I sooo envious of your South American adventure
Your travelblog's have been a fantastic read, so thanks heaps for sharing them with me. You make my travelling experiences a little bland and boring however!!!! South America sounds amazing, and I am glad you have lived this travel dream of yours!! How was Fiji and my fine land of New Zealand???? Where did you go in Fiji, I am flying into Nadi, so if you have any travel advice for me, I would love to hear it - have no idea where is good to stay? Keep in touch young chum. Crazy Kiwi gal - Jules xxxx
19th September 2006

Tango
Are those good folk who are doing the tango listening to Boshpit? It sure looks like it.
21st September 2006

Travellers Route!
Ha don't you just love it how us travellers bump into the same people?! In your "later that day" picture I see a few familiar faces ... the Isreali guy we met in Mendoza and South African guy (I think - sitting opposite him) we met on numerous occasions in S.A. Fancy that eh!
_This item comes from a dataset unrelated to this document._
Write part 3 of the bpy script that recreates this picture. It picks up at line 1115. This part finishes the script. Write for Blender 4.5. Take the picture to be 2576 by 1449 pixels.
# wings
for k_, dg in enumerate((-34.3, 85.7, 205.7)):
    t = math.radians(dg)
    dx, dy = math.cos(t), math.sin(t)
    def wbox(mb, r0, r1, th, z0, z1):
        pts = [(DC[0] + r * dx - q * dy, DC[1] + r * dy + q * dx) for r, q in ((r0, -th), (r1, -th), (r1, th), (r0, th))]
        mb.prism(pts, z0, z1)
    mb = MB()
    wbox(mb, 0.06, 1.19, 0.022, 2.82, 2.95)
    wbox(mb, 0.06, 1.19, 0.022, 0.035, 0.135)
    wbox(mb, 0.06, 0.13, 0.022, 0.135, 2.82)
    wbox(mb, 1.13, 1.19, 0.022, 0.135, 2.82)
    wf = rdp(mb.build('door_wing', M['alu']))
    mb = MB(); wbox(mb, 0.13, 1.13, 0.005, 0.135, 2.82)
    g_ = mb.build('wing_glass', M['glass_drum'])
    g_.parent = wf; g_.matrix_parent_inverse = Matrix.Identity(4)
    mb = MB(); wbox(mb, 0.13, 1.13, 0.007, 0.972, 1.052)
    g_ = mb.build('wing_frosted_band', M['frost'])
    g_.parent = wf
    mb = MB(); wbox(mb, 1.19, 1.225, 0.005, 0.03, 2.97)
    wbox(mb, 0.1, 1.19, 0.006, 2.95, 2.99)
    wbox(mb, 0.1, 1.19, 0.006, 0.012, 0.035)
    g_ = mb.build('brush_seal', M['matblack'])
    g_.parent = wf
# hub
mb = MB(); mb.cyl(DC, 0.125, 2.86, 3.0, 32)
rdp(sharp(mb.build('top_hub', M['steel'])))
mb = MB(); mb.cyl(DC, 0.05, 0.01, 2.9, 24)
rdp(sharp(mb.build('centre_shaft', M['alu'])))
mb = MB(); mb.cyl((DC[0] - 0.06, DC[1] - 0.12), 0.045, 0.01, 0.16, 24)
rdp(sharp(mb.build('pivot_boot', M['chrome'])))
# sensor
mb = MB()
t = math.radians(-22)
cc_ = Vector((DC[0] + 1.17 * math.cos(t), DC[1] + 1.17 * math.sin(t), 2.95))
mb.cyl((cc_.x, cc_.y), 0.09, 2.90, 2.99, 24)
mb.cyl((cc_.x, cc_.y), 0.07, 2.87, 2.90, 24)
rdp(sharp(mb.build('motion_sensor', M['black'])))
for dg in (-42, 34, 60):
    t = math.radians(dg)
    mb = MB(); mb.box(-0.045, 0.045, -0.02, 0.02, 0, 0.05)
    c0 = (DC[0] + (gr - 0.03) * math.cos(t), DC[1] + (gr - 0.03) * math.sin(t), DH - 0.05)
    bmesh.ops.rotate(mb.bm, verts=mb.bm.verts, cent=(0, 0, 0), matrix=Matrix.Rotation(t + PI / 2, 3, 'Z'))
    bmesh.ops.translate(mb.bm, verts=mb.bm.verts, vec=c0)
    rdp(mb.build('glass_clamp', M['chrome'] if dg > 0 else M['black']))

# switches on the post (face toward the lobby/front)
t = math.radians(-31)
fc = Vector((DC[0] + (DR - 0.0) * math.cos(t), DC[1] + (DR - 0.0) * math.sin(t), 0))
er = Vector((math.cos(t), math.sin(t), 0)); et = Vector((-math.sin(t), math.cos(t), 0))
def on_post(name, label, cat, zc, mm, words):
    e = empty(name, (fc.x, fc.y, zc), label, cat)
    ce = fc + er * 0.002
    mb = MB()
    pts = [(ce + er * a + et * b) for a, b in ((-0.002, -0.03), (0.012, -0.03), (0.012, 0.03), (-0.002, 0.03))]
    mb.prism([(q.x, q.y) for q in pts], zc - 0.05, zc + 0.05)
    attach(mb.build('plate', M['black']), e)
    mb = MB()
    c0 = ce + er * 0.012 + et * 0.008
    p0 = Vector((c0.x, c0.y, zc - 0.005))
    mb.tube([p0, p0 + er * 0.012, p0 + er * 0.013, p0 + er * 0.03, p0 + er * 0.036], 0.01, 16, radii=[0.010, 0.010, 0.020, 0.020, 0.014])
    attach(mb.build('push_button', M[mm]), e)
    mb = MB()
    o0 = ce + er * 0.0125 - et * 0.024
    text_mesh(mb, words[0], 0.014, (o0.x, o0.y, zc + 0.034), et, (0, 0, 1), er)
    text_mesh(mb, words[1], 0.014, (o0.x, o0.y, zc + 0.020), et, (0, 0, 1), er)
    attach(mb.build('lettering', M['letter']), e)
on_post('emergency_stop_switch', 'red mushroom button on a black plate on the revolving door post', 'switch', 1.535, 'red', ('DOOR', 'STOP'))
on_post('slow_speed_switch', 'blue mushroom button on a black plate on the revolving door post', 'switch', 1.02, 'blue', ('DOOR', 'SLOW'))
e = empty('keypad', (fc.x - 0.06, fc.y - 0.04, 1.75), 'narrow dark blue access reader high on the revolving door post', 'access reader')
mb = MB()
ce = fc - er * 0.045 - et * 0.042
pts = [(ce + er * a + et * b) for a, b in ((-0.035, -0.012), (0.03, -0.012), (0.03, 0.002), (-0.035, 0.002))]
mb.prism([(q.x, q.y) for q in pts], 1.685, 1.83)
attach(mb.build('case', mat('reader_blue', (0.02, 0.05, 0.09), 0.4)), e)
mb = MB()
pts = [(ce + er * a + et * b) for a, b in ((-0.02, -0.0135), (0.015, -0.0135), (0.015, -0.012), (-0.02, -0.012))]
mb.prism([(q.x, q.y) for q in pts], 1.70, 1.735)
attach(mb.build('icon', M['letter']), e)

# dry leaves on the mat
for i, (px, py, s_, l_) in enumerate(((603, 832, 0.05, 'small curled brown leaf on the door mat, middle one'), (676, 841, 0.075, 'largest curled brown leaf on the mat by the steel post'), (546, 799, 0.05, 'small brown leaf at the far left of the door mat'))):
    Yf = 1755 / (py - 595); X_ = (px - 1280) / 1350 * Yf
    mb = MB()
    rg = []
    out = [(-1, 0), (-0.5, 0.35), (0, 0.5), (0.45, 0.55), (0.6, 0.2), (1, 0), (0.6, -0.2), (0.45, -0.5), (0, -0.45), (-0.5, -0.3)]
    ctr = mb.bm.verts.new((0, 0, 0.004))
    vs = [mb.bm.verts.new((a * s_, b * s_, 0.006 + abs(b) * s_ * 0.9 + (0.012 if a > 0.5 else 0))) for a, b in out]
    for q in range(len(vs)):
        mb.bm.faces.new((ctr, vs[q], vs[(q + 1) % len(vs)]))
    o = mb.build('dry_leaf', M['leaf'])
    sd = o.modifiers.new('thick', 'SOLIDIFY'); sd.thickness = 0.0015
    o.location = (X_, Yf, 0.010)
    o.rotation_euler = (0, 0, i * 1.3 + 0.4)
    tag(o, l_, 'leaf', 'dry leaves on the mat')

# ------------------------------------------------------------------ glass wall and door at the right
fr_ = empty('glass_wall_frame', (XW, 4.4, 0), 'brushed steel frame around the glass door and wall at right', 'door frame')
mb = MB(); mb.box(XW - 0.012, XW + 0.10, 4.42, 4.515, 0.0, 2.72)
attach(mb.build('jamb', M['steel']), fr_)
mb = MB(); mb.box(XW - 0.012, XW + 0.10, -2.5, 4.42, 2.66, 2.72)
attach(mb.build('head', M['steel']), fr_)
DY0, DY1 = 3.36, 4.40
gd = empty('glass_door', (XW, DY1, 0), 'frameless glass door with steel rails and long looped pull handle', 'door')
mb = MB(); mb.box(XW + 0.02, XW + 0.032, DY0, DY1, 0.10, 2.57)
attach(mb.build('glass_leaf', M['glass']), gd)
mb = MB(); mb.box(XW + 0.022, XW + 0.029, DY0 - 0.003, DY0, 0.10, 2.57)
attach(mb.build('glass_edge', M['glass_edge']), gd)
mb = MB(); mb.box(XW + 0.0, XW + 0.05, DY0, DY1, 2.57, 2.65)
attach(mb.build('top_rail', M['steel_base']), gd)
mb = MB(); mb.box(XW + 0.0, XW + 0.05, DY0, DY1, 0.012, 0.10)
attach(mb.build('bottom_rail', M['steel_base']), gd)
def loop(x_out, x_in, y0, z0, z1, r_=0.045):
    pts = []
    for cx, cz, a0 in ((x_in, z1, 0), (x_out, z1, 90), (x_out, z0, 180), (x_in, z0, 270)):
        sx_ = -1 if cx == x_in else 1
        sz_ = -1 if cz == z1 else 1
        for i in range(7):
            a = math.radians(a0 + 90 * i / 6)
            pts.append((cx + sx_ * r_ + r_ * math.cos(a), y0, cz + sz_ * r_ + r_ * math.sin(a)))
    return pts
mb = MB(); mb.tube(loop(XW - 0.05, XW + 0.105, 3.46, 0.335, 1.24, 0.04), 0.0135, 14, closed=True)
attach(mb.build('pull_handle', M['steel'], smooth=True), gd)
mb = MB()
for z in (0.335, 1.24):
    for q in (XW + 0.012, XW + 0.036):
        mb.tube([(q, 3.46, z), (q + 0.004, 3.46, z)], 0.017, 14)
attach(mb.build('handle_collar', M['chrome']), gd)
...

Although we're doing a similar round the world route it's great to read about your experiences (and that you too appreciated the meat and wine culture of Argentina!). I'll be catching up with you and Bry in Oz in a few months time. I'm currently in NZ at the moment, living up the luxuries of staying in a proper house with my family ... with a double bed, functioning toilet, fridge, kettle and TV, woo hoo! See you soon!